7 Questions: Ros Sophy

7 Questions: Ros Sophy

DJ Buffy (far R) out on the town with her socialite friends. Photos: Post staff

DJ Buffy (far R) out on the town with her socialite friends. Photos: Post staff

Ros Sophy - AKA DJ Buffy - has many fans Ros Sophy is also known as 25-year-old DJ Buffy on 97.5 Love FM, and is the standout presenter on Cambodia’s only English radio station.

She is ear-candy to both local and foreign listeners and is best known for the first show she hosted called ‘Rise and Shine’. Now she has two other programs - the love chat show, every Tuesday and Thursday evenings and the Rock School show every Saturday afternoon.

DJ Buffy has now been invited to do radio and TV commercials for clients like the Advanced Bank of Asia. She also DJ’d at the Naga World New Year party in 2010.

1. How did you become a radio presenter?
I didn’t want to be a DJ when I was young.

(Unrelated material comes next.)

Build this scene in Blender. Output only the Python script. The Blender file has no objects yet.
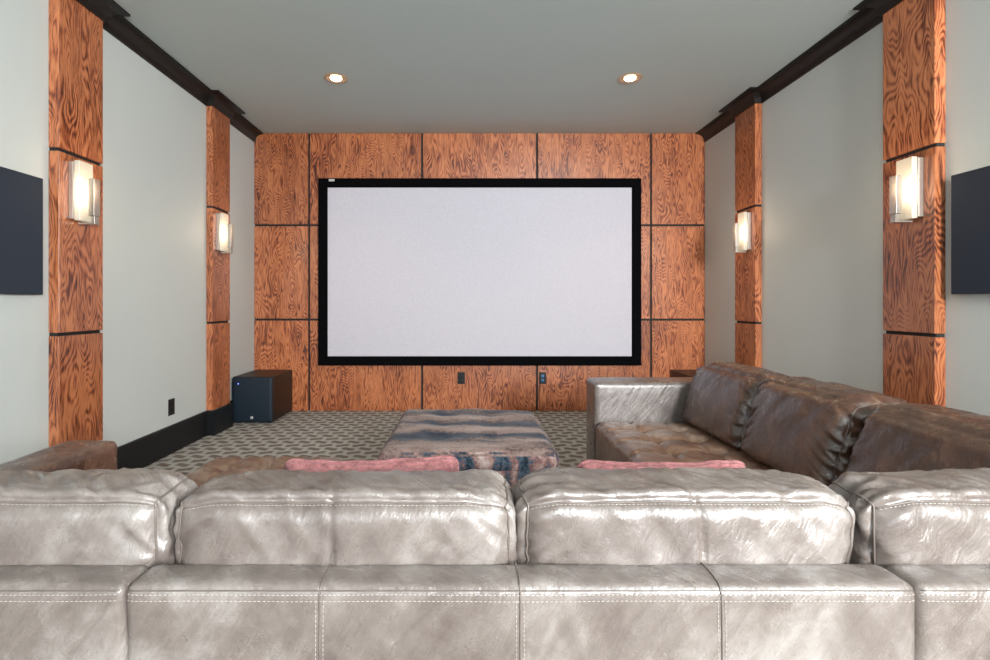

I didn’t want that at all. I didn’t imagine I could be like that now. My dad is German and my mom is Cambodian. They always played English songs and that’s what I grew up listening to. When Love FM started to open, it was late 1990s and early 2000s, it was the best time of pop music and boy bands. I kept listening to Love FM until 2004 when Alex, a DJ there, and I became friends and that’s how I got a chance to be a DJ in 2007. You have to make sure why you want to do it. I knew it myself that I liked it and I could do it.

2. What are the challenges you have encountered doing your job as a DJ?
The first show was called ‘Rise and Shine’. It was from 6am to 7am from Monday to Friday. Then I got a chance to do Studio L, love chat show. That was a talk show. It was really hard for me at first to do a talk show as I had to change my style from the request show. On the request show you just talk about whatever you want to. You read emails and phone messages from listeners requesting the songs, but at talk show, you need to interact with people and you need to maintain the conversations and keep the people talking. I was kind of scared to do it at first, but I think I’m OK now.

3. The third show you host is Rock School. What distinguishes it from the others you do?
The Rock School show is every Saturday afternoon from 1pm to 3pm. The show was kind of special. Not every DJ can do the show. You have to know rock songs and love them. You can’t host a show like that when you don’t like the music. To me, I love rock music. I believe I do the show well. That’s what makes it unique.

4. How do you compare your English show with others in the Khmer language?
It’s s not like I try to preach about westernised stuff. No. I just want them to know what’s happening there and what’s happening here. Which one is better? My Tuesday love chat show is harder because I have to bring up questions regarding love, and a problem with Cambodian listeners is that they don’t call you to tell what’s going on until you ask them on the air to call in.

However, I also have to be careful with my questions as they cover two cultures. For example, what do you think of couples staying together before marriage? Some people say it’s wrong while others think it is OK they love each other. I’m pretty sure that some other Khmer radio show have the same theme.

5. What kind of personality do you need to become a DJ?
You have to be able to talk and understand. For example in Studio L, you have to have your mind set into the show, and not get involved. People are emotional, and if you just broke up, you can’t tell people on the radio show what to do. People can spark rumours about you because you are on the radio all the time. They know you. It’s also about the tone of your voice, what kind of tone you should use at the show. If it’s the love show, you can’t shout. Another thing is you have to be able to speak English well and know what you are talking about. If you talk about Michael Jackson, you have to know about him.

You don’t have to speak great English, just good English. I’m not a native, but I can try. I want proud Cambodian listeners who are able to communicate like everyone else does.

6. What kind of education or training would you recommend for people who want to be a DJ?
I had no training at all. We don’t even have school to train us to be a DJ here, but how do you learn? First of all, you have to practise yourself at home. Just pretend to record your voice as you are on the radio. That’s what I did. I wrote scripts to practise speaking as you would on radio. Everybody has to start somewhere. In the radio, people don’t see you, but they hear you. They can tell by your voice if you’re not up to it. So just practise and practise.

7. What would be some insider tips to landing a job like this?
Again, being able to speak English well. And having a belief in yourself to do the job. You need to know lots of music. Some general knowledge about music, movies, film stars and anything pop culture.